I have done so solely because I am trying to avoid legal action that would be financially ruinous to Steve and me at this point in our lives. The church-owned institution in question knows that we do not have the economic wherewithal to fight a protracted legal battle. In fact, this church-owned institution helped create the precarious economic situation in which we find ourselves, by making promises to us on which we acted, indebting ourselves, and then violating those promises and leaving us with the debt we incurred because we were foolish enough to believe that good church folks are bound to be people of their word.

I have, however, adamantly refused the demand to suppress my entire blog, and I have rejected the claim of the institution that is harassing me that it can censor my blog on a routine basis. As I put the point in a letter to my attorney when the harassment began,

There is a significant issue of freedom of speech at stake here, and I am surprised that [Church-Owned Institution’s legal counsel] apparently does not seem to see that issue clearly. [Church-Owned Institution] has not bought my right to free speech. Nor has [Church-Owned Institution] bought the right to censor me or my writings, insofar as nothing I publish violates the discrete terms of my separation agreement.

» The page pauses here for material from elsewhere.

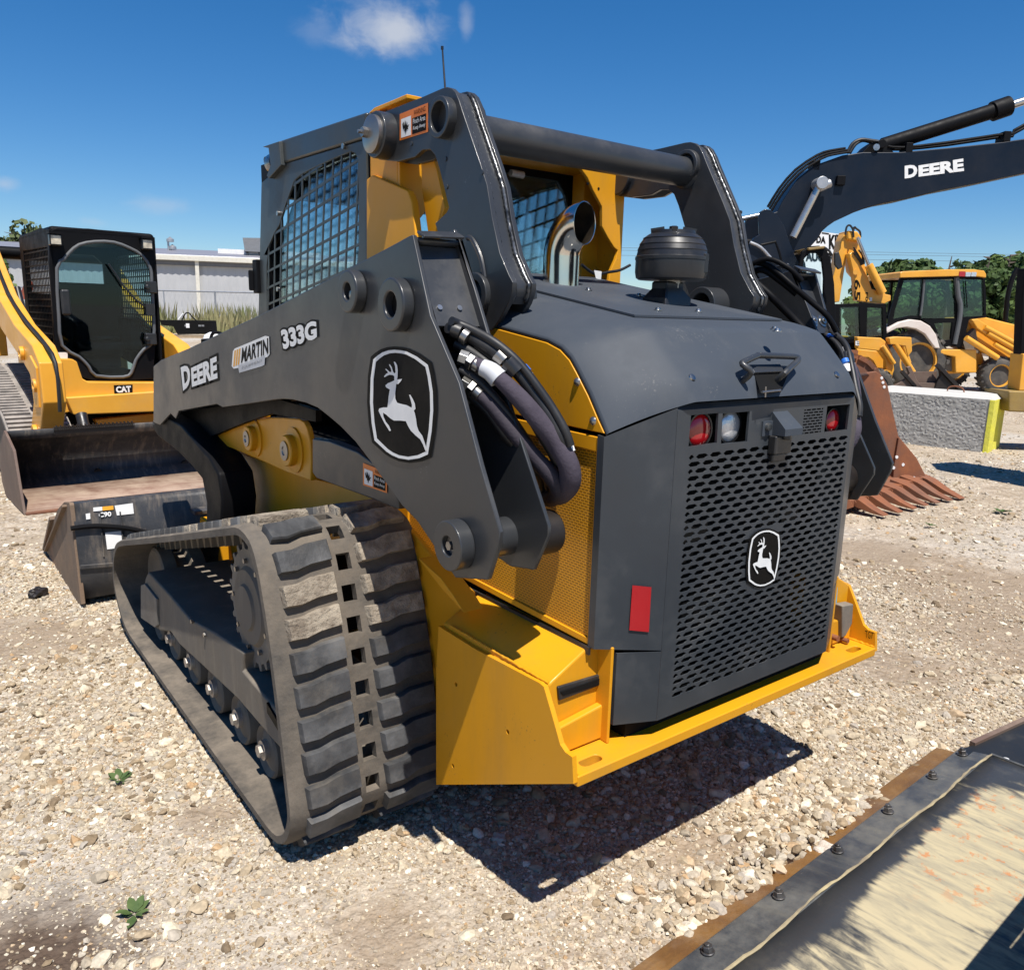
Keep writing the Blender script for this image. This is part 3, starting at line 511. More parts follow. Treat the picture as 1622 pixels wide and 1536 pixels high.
for s in (-1, 1):
    bead([(-.596, .004, .468), (-.596, .10, .468)], .0035, T, sgn=s); bead([(-.592, .104, .47), (-.44, .104, .47)], .0035, T, sgn=s); bead([(-.596, .11, .636), (-.596, .5, .638)], .0032, T, sgn=s)
    wing = G.X(-.597, (697, 1240), (697, 1060), (701, 990), (761, 1027), (861, 1079), (868, 1085), (880, 1126), (894, 1176), (902, 1188), (913, 1196), (915, 1238))
    holes = [[(c[0]+r*math.cos(a), c[1]+r*math.sin(a)) for a in [k*math.pi/5 for k in range(10)]] for c, r in [(G.X(-.6, q)[0], .006) for q in ((727, 1082), (809, 1157), (722, 1211))]]
    MB().prism(wing, 0, -.609, -.597, holes=holes).mirror(-s).build('side_wing', M_yel, T, smooth=0)
    pod = [(-.597, .47), (-.597, .634), (-.588, .640), (-.49, .692), (-.425, .684), (-.425, .47)]
    pd = MB().prism(pod, 1, .105, .53).mirror(-s).build('pod', M_yel, T, bevel=.006)
    MB().prism([(-.594, .47), (-.594, .535), (-.44, .555), (-.43, .565), (-.43, .47)], 1, .083, .105).mirror(-s).build('lower_flange', M_yel, pd, bevel=.008, seg=3)
    vq = G.pl(1, .103, (882, 1087), (952, 1066), (952, 1083), (884, 1109)) if s < 0 else None
    if s < 0:
        MB().prism([(q[0], q[2]) for q in vq], 1, .098, .107).build('vent', M_dkplast, pd, bevel=.003)
        MB().prism([(vq[0][0]+.006, vq[0][2]-.012), (vq[1][0]-.006, vq[1][2]-.008), (vq[2][0]-.006, vq[2][2]+.004), (vq[3][0]+.008, vq[3][2]+.012)], 1, .096, .1).build('vent_slot', M_blackm, pd)
    else:
        lb = G.pl(1, .100, (1320, 931), (1327, 930), (1325, 957), (1318, 958)); patch(lb, M_cyan, pd, 'blue_label')
        lt = G.pl(1, .085, (1327, 957), (1345, 954), (1343, 985), (1333, 1004), (1327, 1008))
        MB().prism([(q[0], q[2]) for q in lt], 1, .07, .1).build('door_latch', M_frame, pd, bevel=.004)
        a, b_ = G.pl(1, .08, (1318, 1008), (1334, 1012)); MB().cyl((a[0], .06, a[2]), (a[0], .1, a[2]), .009).build('latch_pin', M_rust, pd); MB().cyl((b_[0], .06, b_[2]), (b_[0], .1, b_[2]), .007).build('latch_pin', M_rust, pd)
    MB().box(-.4545, -.446, .062, .12, .467, .70).mirror(-s).build('corner_support', M_yel, T, bevel=.003)
mk = G.pl(0, .596, (1370, 998), (1384, 1002), (1382, 1012), (1371, 1010)); lettering('TGT', mk, M_decalblk, T)
# ---- rear door : framed plate with real slots
XL, XR, ZB, ZT, YD = -.345, .345, .512, 1.237, .015
door = MB()
gx0, gx1, gz0, gz1 = -.302, .337, .552, 1.128
rowh = .0157; nrow = int((gz1-gz0)/rowh); pit = .047; e_c = G.pl(1, YD, (1208, 884))[0]
def cellhex(x0, x1, z0, z1, y0, y1, solid):
    if solid:
        door.add([(x0, y0, z0), (x1, y0, z0), (x1, y0, z1), (x0, y0, z1)], [(0, 1, 2, 3)]); return
    mx, mz = .0030, .0024; w = x1-x0; cx_ = min(.009, w*.25)
    h = [(x0+mx, (z0+z1)/2), (x0+mx+cx_, z0+mz), (x1-mx-cx_, z0+mz), (x1-mx, (z0+z1)/2), (x1-mx-cx_, z1-mz), (x0+mx+cx_, z1-mz)]
    o = [(x0, (z0+z1)/2), (x0, z0), (x1, z0), (x1, (z0+z1)/2), (x1, z1), (x0, z1)]
    v = [(a, y0, b) for a, b in o]+[(a, y0, b) for a, b in h]+[(a, y1, b) for a, b in h]
    door.add(v, [(i, (i+1) % 6, 6+(i+1) % 6, 6+i) for i in range(6)]+[(6+i, 6+(i+1) % 6, 12+(i+1) % 6, 12+i) for i in range(6)])
for r_ in range(nrow):
    z0 = gz0+(gz1-gz0)*r_/nrow; z1 = gz0+(gz1-gz0)*(r_+1)/nrow; xs = [gx0]; o_ = gx0+(pit*.5 if r_ % 2 else pit)
    while o_ < gx1-.008: xs.append(o_); o_ += pit
    xs.append(gx1)
    for a, b_ in zip(xs, xs[1:]):
        if b_-a > .012 or True:
            cx_, cz_ = (a+b_)/2, (z0+z1)/2
            sol = (abs(cx_-e_c[0]) < .062 and abs(cz_-e_c[2]) < .082) or b_-a < .014
            cellhex(a, b_, z0, z1, YD, YD+.0035, sol)
def rect(a): return [a[0], a[1], a[2], a[3]]
L1 = [(-.302, 1.213), (-.210, 1.213), (-.208, 1.146), (-.303, 1.144)]; L2 = [(-.195, 1.211), (-.098, 1.211), (-.098, 1.141), (-.193, 1.142)]; L3 = [(.22, 1.208), (.326, 1.208), (.325, 1.141), (.218, 1.141)]
sgx0, sgx1, sgz0, sgz1 = .118, .205, 1.141, 1.206
door.prism([(XL, gz1), (XR, gz1), (XR, ZT-.012), (XL, ZT-.012)], 1, YD, YD+.006, holes=[L1, L2, L3, [(sgx0, sgz0), (sgx1, sgz0), (sgx1, sgz1), (sgx0, sgz1)]])
door.add([(sgx0, YD, sgz0)], [])
for r_ in range(9):
    z0 = sgz0+(sgz1-sgz0)*r_/9; z1 = z0+(sgz1-sgz0)/9; n_ = 4; k0 = 0 if r_ % 2 else .5; xs = sorted(set([sgx0, sgx1]+[sgx0+(sgx1-sgx0)*(k+k0)/n_ for k in range(n_) if 0 < k+k0 < n_]))
    for a, b_ in zip(xs, xs[1:]):
        mx, mz = .0022, .0018; o = [(a, z0), (b_, z0), (b_, z1), (a, z1)]; h = [(a+mx, z0+mz), (b_-mx, z0+mz), (b_-mx, z1-mz), (a+mx, z1-mz)]
        door.add([(p, YD, q) for p, q in o+h], [(i, (i+1) % 4, 4+(i+1) % 4, 4+i) for i in range(4)])
door.add([(XL, YD, ZT-.012), (XR, YD, ZT-.012), (XR, YD+.010, ZT), (XL, YD+.010, ZT)], [(0, 1, 2, 3)])
door.add([(XL, YD, ZT-.012), (XR, YD, ZT-.012), (XR, YD+.010, ZT), (XL, YD+.010, ZT), (XL, YD+.06, ZT), (XR, YD+.06, ZT)], [(3, 2, 5, 4)])
for x0, x1, z0, z1 in ((XL, gx0, ZB, gz1), (gx1, XR, ZB, gz1), (gx0, gx1, ZB, gz0)): door.box(x0, x1, YD, YD+.006, z0, z1)
door.box(XL, XL+.006, YD+.006, YD+.08, ZB, ZT-.012).box(XR-.006, XR, YD+.006, YD+.08, ZB, ZT-.012).box(XL+.006, XR-.006, YD+.006, YD+.08, ZB, ZB+.006)
rd = door.build('rear_door', M_greydoor, T, smooth=25)
MB().box(XL+.008, XR-.008, .14, .19, ZB+.01, 1.13).build('radiator_core', M_blackm, T)
MB().box(XL+.008, XR-.008, .085, .16, 1.132, ZT-.02).build('lamp_housing', M_blackm, T)
emblem(lambda x, y: (e_c[0]+(x-435)/765*.126, YD-.003, e_c[2]+(780-y)/1340*.146), (0, -.0015, 0), rd)
for q, r_, mt, nm in (((1112, 683), .0375, M_red, 'tail_lamp'), ((1160, 676), .036, M_lens, 'work_lamp'), ((1322, 667), .03, M_red, 'tail_lamp')):
    c = G.pl(1, YD+.02, q)[0]; c = Vector(c)
    lp = MB().lathe(c+Vector((0, .03, 0)), (0, -1, 0), [(r_, 0), (r_, .02), (r_*.97, .024), (r_*.9, .026), (r_*.6, .029), (0, .031)], 28).build(nm, mt, rd)
    MB().ring(c+Vector((0, .005, 0)), c+Vector((0, .035, 0)), r_*1.12, r_*1.005).build('lamp_rim', M_dkplast, lp)
# camera housing
hc = G.pl(1, YD-.03, (1222, 648), (1246, 648), (1262, 676), (1258, 682), (1236, 686), (1219, 690), (1207, 689), (1207, 668))
hx = [q[0] for q in hc]; cx0, cx1 = -.010, .050; top = 1.205
chs = MB().add([(cx0, YD, 1.205), (cx1, YD, 1.205), (cx1+.008, -.026, 1.168), (cx0-.003, -.026, 1.168), (cx0, YD, 1.150), (cx1, YD, 1.150), (cx1+.008, -.026, 1.152), (cx0-.003, -.026, 1.152)], [(0, 1, 2, 3), (3, 2, 6, 7), (0, 3, 7, 4), (1, 5, 6, 2), (4, 7, 6, 5), (0, 4, 5, 1)]).box(cx0-.038, cx0, YD-.004, YD, 1.150, 1.185).build('camera_housing', M_greyhood, rd, bevel=.003)
MB().cyl((cx0-.022, YD-.012, 1.172), (cx0-.022, YD-.004, 1.172), .009, seg=16).build('bolt', M_zinc, rd)
MB().box(cx0-.008, cx1-.002, YD-.022, YD, 1.105, 1.15).box(cx0, cx1-.008, YD-.012, YD, 1.085, 1.105).cyl((cx0+.03, -.008, 1.16), (cx0+.03, -.008, 1.140), .012).build('rear_camera', M_dkplast, rd, bevel=.004)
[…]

And if something I publish does violate the discrete terms of the agreement, the burden of proof is on [Church-Owned Institution] and/or [its president] to show how what I have written or may write violates the terms of the agreement. Merely stating that I have violated the agreement does not constitute proof.

Bullying me will not influence me to stop doing what I have a legal right (and ethical obligation) to do: to continue writing, as a theologian, about issues that concern me. I am not impressed by and do not let the behavior of bullies sway decisions I make about my vocation.

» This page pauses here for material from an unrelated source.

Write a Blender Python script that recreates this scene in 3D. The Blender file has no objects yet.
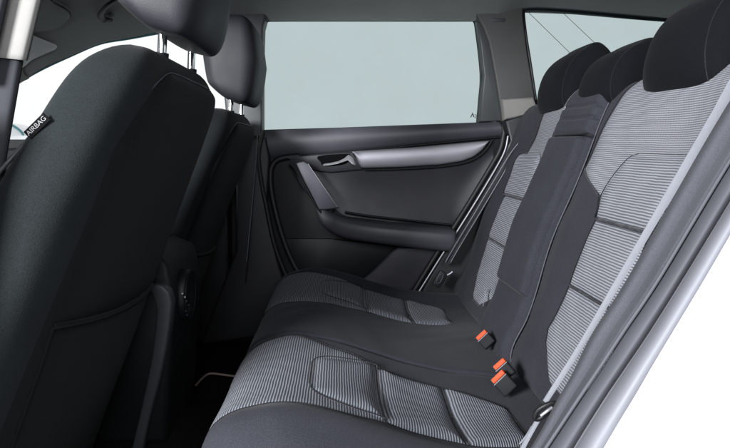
import bpy, bmesh, math, random
from mathutils import Vector, Matrix
random.seed(4)
# ------------------------------------------------------------------ camera, world, lamps, exposure
scene = bpy.context.scene
FPX = 560.0                                   # focal length in photo pixels (photo 730 x 448)
VX, VY = 339.0, 150.0                         # where the lines across the car meet
cam_d = bpy.data.cameras.new('camera')
cam = bpy.data.objects.new('camera', cam_d)
scene.collection.objects.link(cam)
cam.location = (0, 0, 0)
cam.rotation_euler = (math.radians(90), 0, 0)
cam_d.sensor_width = 36
cam_d.lens = FPX / 730 * 36
cam_d.shift_x = (365 - VX) / 730
cam_d.shift_y = -(224 - VY) / 730
cam_d.clip_start = 0.01
cam_d.clip_end = 200
scene.camera = cam
world = bpy.data.worlds.new('World')
scene.world = world
world.use_nodes = True
wb = world.node_tree.nodes['Background']
wb.inputs[0].default_value = (0.97, 1.0, 1.0, 1)
wb.inputs[1].default_value = 1.08
def area(name, loc, target, size, energy, color):
    l = bpy.data.lights.new(name, 'AREA'); l.shape = 'RECTANGLE'
    l.size, l.size_y = size; l.energy = energy; l.color = color
    o = bpy.data.objects.new(name, l); scene.collection.objects.link(o)
    o.location = loc
    o.rotation_euler = (Vector(target) - Vector(loc)).to_track_quat('-Z', 'Y').to_euler()
    return o
area('studio_softbox', (-1.45, -1.1, 0.55), (0.62, 1.2, -0.02), (0.55, 0.55), 215, (0.95, 0.965, 1.0))
area('added_windscreen_fill', (-3.2, 1.5, 0.2), (-0.6, 1.75, 0.48), (1.6, 0.7), 55, (0.93, 1.0, 0.98))  # added lamp, brightens the front roof lining through the windscreen
area('studio_fill_softbox', (0.1, -1.6, 0.75), (0.3, 1.9, 0.0), (1.3, 0.8), 34, (0.93, 0.94, 1.0))
scene.view_settings.view_transform = 'Standard'
scene.view_settings.look = 'None'
scene.view_settings.exposure = 0
scene.view_settings.gamma = 1
scene.cycles.max_bounces = 8
scene.cycles.transparent_max_bounces = 12

# ------------------------------------------------------------------ helpers
C = scene.collection
def at(px, py, y):
    return Vector(((px - VX) / FPX * y, y, (VY - py) / FPX * y))
def atx(px, py, y):
    v = at(px, py, y); return (v.x, v.z)
def thing(name, label, cat, loc=(0, 0, 0), group=None):
    o = bpy.data.objects.new(name, None); C.objects.link(o); o.location = loc
    o['label'] = label; o['category'] = cat
    if group: o['group'] = group
    o.empty_display_size = 0.05
    return o
def tag(o, label, cat, group=None):
    o['label'] = label; o['category'] = cat
    if group: o['group'] = group
    return o
def mesh_obj(name, verts, faces, mat, parent=None, smooth=True, uvs=None, angle=None):
    me = bpy.data.meshes.new(name)
    me.from_pydata([tuple(v) for v in verts], [], faces)
    me.update()
    if uvs:
        lay = me.uv_layers.new(name='UVMap')
        for p in me.polygons:
            for li, vi in zip(p.loop_indices, p.vertices):
                lay.data[li].uv = uvs[vi]
    if smooth: me.polygons.foreach_set('use_smooth', [True] * len(me.polygons))
    if angle is not None: me.set_sharp_from_angle(angle=math.radians(angle))
    o = bpy.data.objects.new(name, me); C.objects.link(o)
    me.materials.append(mat)
    if parent:
        o.parent = parent
        base = Vector(parent.matrix_basis.translation)
        p = parent.parent
        while p: base += p.matrix_basis.translation; p = p.parent
        for v in me.vertices: v.co = v.co - base
    return o
def lerp(a, b, t): return a + (b - a) * t
def pl(pts, x):                                # piecewise linear
    if x <= pts[0][0]: return pts[0][1]
    for (a, fa), (b, fb) in zip(pts, pts[1:]):
        if x <= b: return fa + (fb - fa) * (x - a) / (b - a)
    return pts[-1][1]
def sm(pts, x):                                # piecewise smoothstep
    if x <= pts[0][0]: return pts[0][1]
    for (a, fa), (b, fb) in zip(pts, pts[1:]):
        if x <= b:
            t = (x - a) / (b - a); t = t * t * (3 - 2 * t)
            return fa + (fb - fa) * t
    return pts[-1][1]
def bump(x, c, w):
    d = (x - c) / w
    return math.exp(-d * d)
def catmull(pts, n=8, closed=False):
    pts = [Vector(p) for p in pts]; out = []; N = len(pts)
    rng = N if closed else N - 1
    for i in range(rng):
        p1, p2 = pts[i], pts[(i + 1) % N]
        p0 = pts[(i - 1) % N] if (closed or i > 0) else p1 * 2 - p2
        p3 = pts[(i + 2) % N] if (closed or i + 2 < N) else p2 * 2 - p1
        for k in range(n):
            t = k / n
            out.append(0.5 * ((2 * p1) + (-p0 + p2) * t + (2 * p0 - 5 * p1 + 4 * p2 - p3) * t * t + (-p0 + 3 * p1 - 3 * p2 + p3) * t ** 3))
    if not closed: out.append(pts[-1])
    return out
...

I must say frankly that I am perturbed by the bullying in [Church-Owned Institution’s legal counsel’s] letter, and in how the letter characterizes the claims of [Church-Owned Institution] and [its president] vis-à-vis my human rights and my rights as a scholar-theologian.

In this attempt to shut down my blog, there is an implication that a [Church-Owned Institution] has a right to censor me as a theologian blogging about [name of church in question] issues or [name of church in question] events. This implication depends on a dangerous and entirely insupportable extension of discrete, simply limited terms of a separation agreement to my entire right to free speech.

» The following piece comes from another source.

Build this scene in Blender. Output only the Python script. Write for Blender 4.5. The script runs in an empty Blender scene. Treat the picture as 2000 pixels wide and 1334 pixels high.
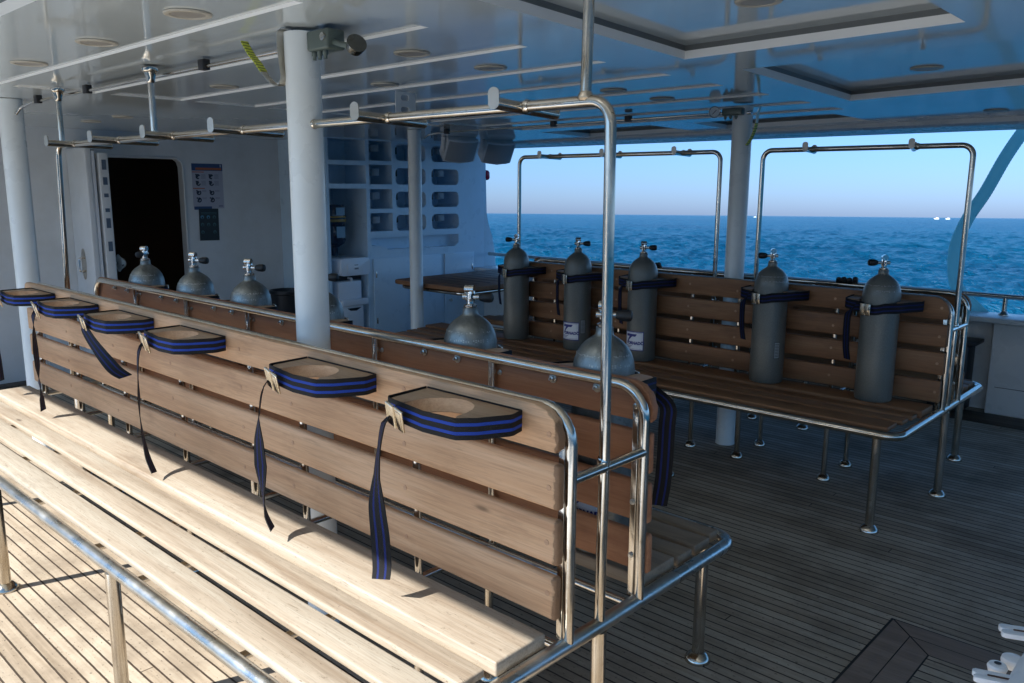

I will not stand for further bullying of this sort. I do not intend to stop writing, thinking, or dialoguing as a scholar-theologian. If anything is unethical in this story, it is what [Church-Owned Institution’s president] and [Church-Owned Institution] have done to Steve Schafer and me.

Hence the disclaimer. An institution that has placed my life partner and me in a difficult economic situation by making promises to us and then violating them now claims a legal right to censor my blog on an ongoing basis, and threatens to file suit against me on the ground that, though I have never named this institution in any posting it is claiming to find offensive, even what I say that can be construed as indirectly affecting the church-owned institution in a negative way will be the basis for legal action.

To my way of thinking, this situation underscores the problem I tried to identify in yesterday’s posting about legality and ethicality. In areas in which gay citizens are not legally protected from firing simply because they are gay (and the church-owned institution in question is in such an area), churches and their institutions know full well that they can take full advantage of the law, as well as of homophobic prejudice, when they proceed against openly gay people who annoy them. They are willing to use homophobic prejudice to their advantage, to smear the reputations and destroy the careers of gay folks. Church people are willing to do this, members of churches that profess to deplore homophobia . . . .

And they often still get away with it. Those of us who fight back in these areas often pay a steep price—unless organizations dedicated to defending human rights offer us assistance, and unless our allies in the gay community help us to publicize our stories.

Otherwise—and churches and their institutions know this very well—in areas where homophobia still sways the decisions of juries (and where homophobia is legally enshrined), we who stand up and fight very often find ourselves fighting a losing battle, with ruinous consequences to us personally and little to show for the battle.

What we do have going for us, of course, is our story—when others are willing to listen to it carefully and sympathetically. I have refrained from telling the story because I want to avoid legal action. I am, however, prepared to tell it if the harassment continues. As my letter to my attorney when the harassment began notes,

This is a story in which I believe accrediting bodies for institutions of higher education,** churches, legal rights watchdog groups, and groups assisting gay and lesbian persons to fight against discrimination will all be interested.

I do not intend to make the story public, because doing so would violate the terms of my separation agreement. I must state, however, that if [Church-Owned Institution’s president] and/or [Church-Owned Institution] continue to harass me, make unfounded accusations against me that bear on my character, and seek to shut down my right to free speech, I will fight these actions in any legal arena in which I can fight.

And that will mean making the story public. At that point, I will be prepared to share the story and all its details as widely as possible, and will contact every agency I can think to contact, which might have an interest in the story.

So there it is: the reason for this blog's disclaimer. Even saying what I have said in the preceding posting may well result in legal action on the part of this church-owned institution—though nothing in what I have said identifies the institution in question.

And saying that leads me to issue a plea, something I find difficult to do, since I tend to be a self-reliant sort of person: if any readers of this blog know of organizations that might offer assistance to someone who finds herself or himself in the predicament in which Steve and I now find ourselves, we’d surely like to know of those organizations.

For those of us living in the heartland, it can be difficult to obtain support and publicity when we fight our battles against homophobia. The power centers of the media are elsewhere. Our voices, the voices of those of us in middle America, just don’t reach far.

We need allies. We need assistance. The battles we are fighting in the places in which we are seeking to live with dignity and respect because our roots are in these places are every bit as important as those fought in the big-city bicoastal venues of the nation. Perhaps even more important, since, unless homophobia is defeated in the heartland, it will continue to warp our entire political life, to the detriment of people everywhere in the country . . . .

*P.S. A personal note of thanks to you, Mr. Sullivan, in case you happen to read this posting. I appreciate the link very much.

**I am disclosing nothing damaging about the identity of Church-Owned Institution in noting that my career has been spent in the academy.